ところが、あるとき、電鉄系不動産の売却をめぐって、その電鉄会社と対立するに至った。

そこで親分S氏の命を受けて、電鉄会社との交渉にあたったのがT氏であった。

それに対して電鉄会社は、警察官僚OBを天下りさせて、T氏らにぶつけてくる。会社がヤクザとの縁を断ち切ろうとしているのは明らかだった

会社側は一貫して不誠実な態度に終始して、話しあいはいっこうにラチが明かなかった。どう考えても会社がいっていることはおかしかった。

T氏ははっきりと企業の裏切りを感じたのだ。

〈ハハーン、こうなったらもう交渉も何もないな。われわれの拠って立つ基盤が何なのか、われわれの存在の背景というものを思い知らせる必要があるな。そうでなきゃ、この交渉は成立しないようだ〉

T氏は、最後の手段の行使を決断した。

相手電鉄会社の社長宅へ、拳銃を撃ちこんだのである。

この一撃が相手をどれだけ威嚇し、底知れぬ恐怖心をもたらしたかは、想像に難くない。

それは次の結果がすべてを物語っている。間もなくして、電鉄会社とT氏の親分筋との関係は修復されたという。

T氏は出所後、こう語った──。

「それまでさんざんわれわれを利用して、甘い汁を吸ってきたのに、手のひらを返したようにわれわれを捨てた。心底、不誠実だと思った。企業のズルさがよくわかった。こういう大資本の勝手極まる行為に泣かされている中小企業も相当あるのだろう。そう思うと、自分の行為は違法かも知れないが、誰かのためになると自信が持てた

思いこみの激しい人間には勝てない。まず交渉にあたるに際し、「正義は我にあり」と自己を納得させることが相手に対等以上の交渉ができるコツといえるだろう。

いや、それ以上に、何だかんだといっても、ヤクザの交渉力にカタギが勝てないというのは、その背景にある彼らの暴力(装置)ゆえにであろう。いざとなったら抜きますよ、という伝家の宝刀があればこその話なのだ。
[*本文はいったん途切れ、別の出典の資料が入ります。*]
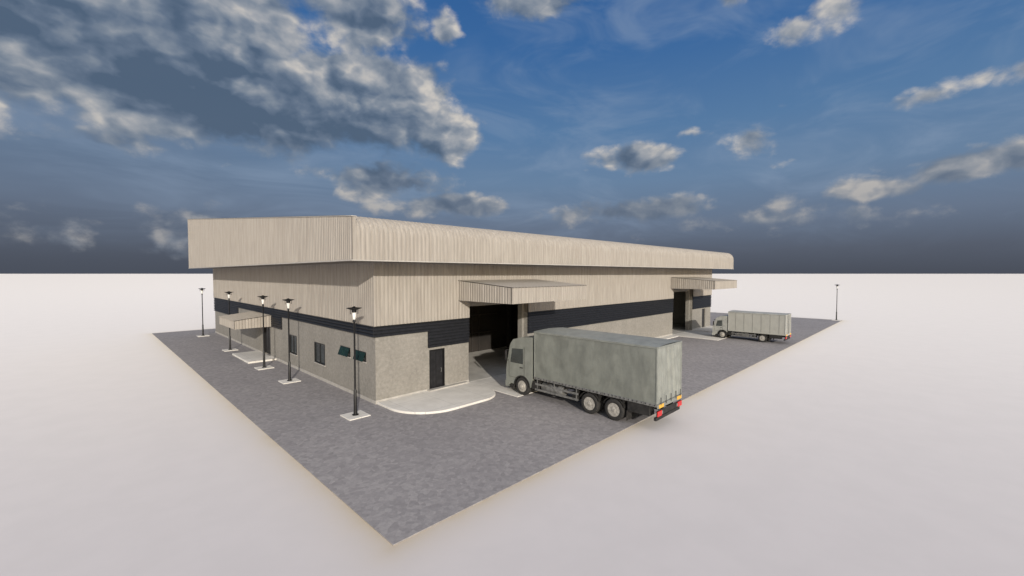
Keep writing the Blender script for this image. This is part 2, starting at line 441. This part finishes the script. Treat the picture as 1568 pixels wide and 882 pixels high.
# ------------------------------------------------------------------ street lamps
def lamp(x, y, pad=True):
    L = empty('street_lamp', (0, 0, 0))
    if pad: boxes('foundation_slab', [(x-.5, x+.5, y-.5, y+.5, 0, .075)], CONC, L, .01)
    z0 = .07 if pad else .03
    lathe('post', [(.15, z0), (.15, z0+.03), (.09, z0+.05), (.075, z0+.25), (.07, 1.2), (.05, 1.25), (.045, 1.3), (.038, 4.35), (.06, 4.38), (.06, 4.46), (.04, 4.5)], (x, y, 0), 'z', BLACK, L, 16)
    lathe('lantern_glass', [(.05, 4.5), (.10, 4.80), (.08, 4.82)], (x, y, 0), 'z', LAMPG, L, 16)
    lathe('lantern_shade', [(.10, 4.82), (.11, 4.93), (.33, 5.01), (.34, 5.03), (.10, 5.06), (.03, 5.10), (.0, 5.11)], (x, y, 0), 'z', BLACK, L, 24)
    boxes('lantern_arms', [(x-.19, x-.17, y-.01, y+.01, 4.76, 4.95), (x+.17, x+.19, y-.01, y+.01, 4.76, 4.95), (x-.19, x+.19, y-.01, y+.01, 4.755, 4.77)], BLACK, L)
    return L
for y in (18.87, 27.8, 33.0, 42.8, 54.6): lamp(8.7, y)
lamp(74.6, 9.75)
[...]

「やるかも知れないし、やらないかも知れないというのでは、相手が舐めてかかってくる。やるときは間違いなくやるということを、きっちり見せなきゃならない。それがあればこその交渉力。やるときはやるということがあるからヤクザなんで、それがなくて、交渉術だけに長けているというんだったら、そのヤクザは一流企業が年俸二千万円払っても営業マンとして引き抜きにくるだろ」

とT氏は笑う。

それでも、最後の手段である暴力を行使すれば、当然ながら刑務所行きが待っている。そのリスクを冒してまで一線を越えるのは、やはり「正義は我にあり」の思いこみなのであろう。